Intercontinental Exchange, or ICE, is a financial markets company that operates exchanges, clearing houses, data services, and related market infrastructure. It owns the New York Stock Exchange and provides markets and technology used across commodities, fixed income, equities, derivatives, and mortgage-related data.
ICE is not a single exchange floor. It is a market-infrastructure company whose businesses support trading, clearing, data, and benchmark services.
Key Takeaways
- ICE is a financial markets and infrastructure company.
- It owns the New York Stock Exchange.
- ICE operates exchanges, clearing houses, data services, and technology platforms.
- Its markets touch commodities, equities, fixed income, derivatives, and mortgage-related data.
- ICE matters because market infrastructure affects trading, pricing, clearing, and risk management.
How ICE Works
ICE provides platforms where market participants can trade financial products and manage risk. It also provides clearing services that help reduce counterparty risk, plus data and analytics used by investors, companies, lenders, and institutions.
Because markets rely on infrastructure, firms like ICE can be important even when ordinary investors never interact with them directly.
ICE and Market Infrastructure
Area | What ICE may provide |
|---|---|
Exchanges | Trading venues for listed securities and contracts |
Clearing | Post-trade risk management and settlement support |
Data | Prices, analytics, benchmarks, and market information |
Technology | Platforms supporting market workflows |
Why ICE Matters to Investors
ICE matters because investors depend on reliable market infrastructure even when they do not think about it. Exchanges help centralize trading. Clearing houses help manage counterparty obligations. Data services help investors, analysts, and institutions price securities and manage risk.
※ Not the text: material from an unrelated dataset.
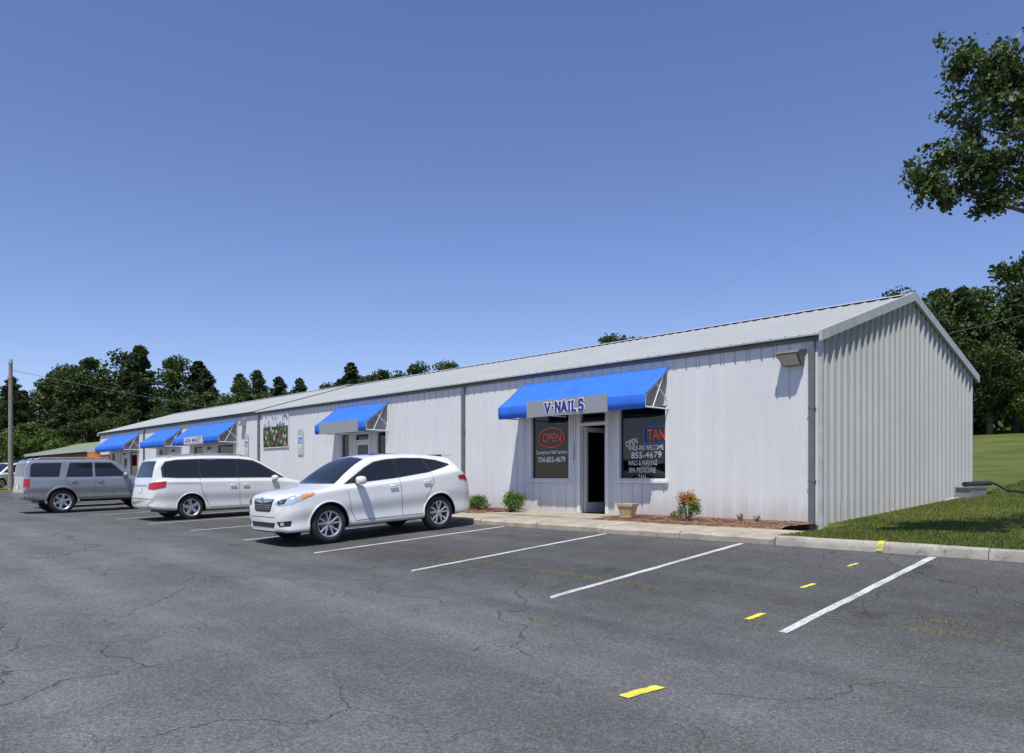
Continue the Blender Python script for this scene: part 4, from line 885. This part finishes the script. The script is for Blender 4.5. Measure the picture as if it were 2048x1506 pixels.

ICE also matters because it is itself a publicly traded company, which means investors may encounter it both as market infrastructure and as a potential investment.
The Bottom Line
Intercontinental Exchange is a financial markets company that operates exchanges, clearing houses, data services, and related infrastructure. It is best understood as part of the plumbing that helps modern markets trade, clear, price, and manage risk.